- [GIVEN TASK]: In the entries that follow, identify the line containing "Generate a Blender" and return it together with all later lines, exactly as they appear.

- [PROVIDED RECORDS]:
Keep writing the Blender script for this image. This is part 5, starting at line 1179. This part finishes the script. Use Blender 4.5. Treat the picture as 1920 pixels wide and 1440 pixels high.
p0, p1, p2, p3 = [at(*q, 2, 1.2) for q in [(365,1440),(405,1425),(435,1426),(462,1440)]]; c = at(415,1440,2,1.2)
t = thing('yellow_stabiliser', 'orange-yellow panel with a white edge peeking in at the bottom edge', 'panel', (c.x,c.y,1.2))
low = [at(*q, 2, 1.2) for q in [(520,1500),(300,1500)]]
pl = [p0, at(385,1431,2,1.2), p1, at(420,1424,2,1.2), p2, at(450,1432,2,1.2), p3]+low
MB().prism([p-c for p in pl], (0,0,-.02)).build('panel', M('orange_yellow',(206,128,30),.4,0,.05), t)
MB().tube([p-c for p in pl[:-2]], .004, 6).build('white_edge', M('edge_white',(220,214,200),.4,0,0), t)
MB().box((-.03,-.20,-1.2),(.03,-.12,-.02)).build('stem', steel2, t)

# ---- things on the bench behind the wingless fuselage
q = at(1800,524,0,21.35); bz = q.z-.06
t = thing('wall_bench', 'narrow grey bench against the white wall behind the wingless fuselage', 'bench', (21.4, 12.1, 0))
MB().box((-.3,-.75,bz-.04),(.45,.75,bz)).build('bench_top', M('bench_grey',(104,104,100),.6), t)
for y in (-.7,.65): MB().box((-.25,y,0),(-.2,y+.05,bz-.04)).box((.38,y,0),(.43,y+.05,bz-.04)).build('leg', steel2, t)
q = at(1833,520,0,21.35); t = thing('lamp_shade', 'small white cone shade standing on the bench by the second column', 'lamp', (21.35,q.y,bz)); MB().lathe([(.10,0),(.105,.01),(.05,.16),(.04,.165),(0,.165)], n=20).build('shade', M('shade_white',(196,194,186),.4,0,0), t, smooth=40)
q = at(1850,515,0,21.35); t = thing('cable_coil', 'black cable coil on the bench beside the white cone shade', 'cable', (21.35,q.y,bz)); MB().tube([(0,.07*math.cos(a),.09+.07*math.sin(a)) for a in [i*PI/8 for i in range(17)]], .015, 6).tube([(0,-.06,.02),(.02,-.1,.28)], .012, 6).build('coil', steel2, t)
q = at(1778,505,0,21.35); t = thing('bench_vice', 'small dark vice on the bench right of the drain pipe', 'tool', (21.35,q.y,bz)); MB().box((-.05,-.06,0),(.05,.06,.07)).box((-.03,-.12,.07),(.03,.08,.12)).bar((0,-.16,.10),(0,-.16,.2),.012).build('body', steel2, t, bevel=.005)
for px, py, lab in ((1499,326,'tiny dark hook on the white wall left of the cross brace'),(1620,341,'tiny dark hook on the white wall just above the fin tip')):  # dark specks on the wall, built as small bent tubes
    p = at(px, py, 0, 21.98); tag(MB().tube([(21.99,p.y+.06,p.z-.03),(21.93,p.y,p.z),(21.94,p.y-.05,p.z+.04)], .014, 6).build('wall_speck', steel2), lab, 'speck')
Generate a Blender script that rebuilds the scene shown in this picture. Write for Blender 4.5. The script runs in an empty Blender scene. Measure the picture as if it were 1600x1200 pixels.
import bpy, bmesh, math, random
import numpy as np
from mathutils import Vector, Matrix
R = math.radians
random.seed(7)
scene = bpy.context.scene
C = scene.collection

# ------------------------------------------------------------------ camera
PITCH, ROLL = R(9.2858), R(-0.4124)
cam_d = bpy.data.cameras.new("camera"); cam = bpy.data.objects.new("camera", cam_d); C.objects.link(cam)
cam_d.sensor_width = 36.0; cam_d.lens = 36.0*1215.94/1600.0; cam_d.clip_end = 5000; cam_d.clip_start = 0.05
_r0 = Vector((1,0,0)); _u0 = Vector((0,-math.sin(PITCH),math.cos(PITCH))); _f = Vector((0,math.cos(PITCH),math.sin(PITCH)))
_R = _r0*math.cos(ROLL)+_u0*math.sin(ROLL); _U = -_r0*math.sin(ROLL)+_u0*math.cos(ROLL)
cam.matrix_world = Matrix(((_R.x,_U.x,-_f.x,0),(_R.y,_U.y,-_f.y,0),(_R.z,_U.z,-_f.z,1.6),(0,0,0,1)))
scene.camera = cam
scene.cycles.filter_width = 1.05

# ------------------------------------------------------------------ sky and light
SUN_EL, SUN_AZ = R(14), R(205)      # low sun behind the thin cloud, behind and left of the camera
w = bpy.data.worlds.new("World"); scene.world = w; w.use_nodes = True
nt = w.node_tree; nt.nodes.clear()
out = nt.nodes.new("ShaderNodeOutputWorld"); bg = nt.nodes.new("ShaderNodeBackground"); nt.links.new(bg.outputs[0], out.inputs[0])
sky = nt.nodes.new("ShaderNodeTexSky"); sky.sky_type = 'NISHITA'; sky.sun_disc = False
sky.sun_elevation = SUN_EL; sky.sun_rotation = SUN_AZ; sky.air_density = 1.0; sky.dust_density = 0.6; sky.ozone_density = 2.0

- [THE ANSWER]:
Generate a Blender script that rebuilds the scene shown in this picture. Write for Blender 4.5. The script runs in an empty Blender scene. Measure the picture as if it were 1600x1200 pixels.
import bpy, bmesh, math, random
import numpy as np
from mathutils import Vector, Matrix
R = math.radians
random.seed(7)
scene = bpy.context.scene
C = scene.collection

# ------------------------------------------------------------------ camera
PITCH, ROLL = R(9.2858), R(-0.4124)
cam_d = bpy.data.cameras.new("camera"); cam = bpy.data.objects.new("camera", cam_d); C.objects.link(cam)
cam_d.sensor_width = 36.0; cam_d.lens = 36.0*1215.94/1600.0; cam_d.clip_end = 5000; cam_d.clip_start = 0.05
_r0 = Vector((1,0,0)); _u0 = Vector((0,-math.sin(PITCH),math.cos(PITCH))); _f = Vector((0,math.cos(PITCH),math.sin(PITCH)))
_R = _r0*math.cos(ROLL)+_u0*math.sin(ROLL); _U = -_r0*math.sin(ROLL)+_u0*math.cos(ROLL)
cam.matrix_world = Matrix(((_R.x,_U.x,-_f.x,0),(_R.y,_U.y,-_f.y,0),(_R.z,_U.z,-_f.z,1.6),(0,0,0,1)))
scene.camera = cam
scene.cycles.filter_width = 1.05

# ------------------------------------------------------------------ sky and light
SUN_EL, SUN_AZ = R(14), R(205)      # low sun behind the thin cloud, behind and left of the camera
w = bpy.data.worlds.new("World"); scene.world = w; w.use_nodes = True
nt = w.node_tree; nt.nodes.clear()
out = nt.nodes.new("ShaderNodeOutputWorld"); bg = nt.nodes.new("ShaderNodeBackground"); nt.links.new(bg.outputs[0], out.inputs[0])
sky = nt.nodes.new("ShaderNodeTexSky"); sky.sky_type = 'NISHITA'; sky.sun_disc = False
sky.sun_elevation = SUN_EL; sky.sun_rotation = SUN_AZ; sky.air_density = 1.0; sky.dust_density = 0.6; sky.ozone_density = 2.0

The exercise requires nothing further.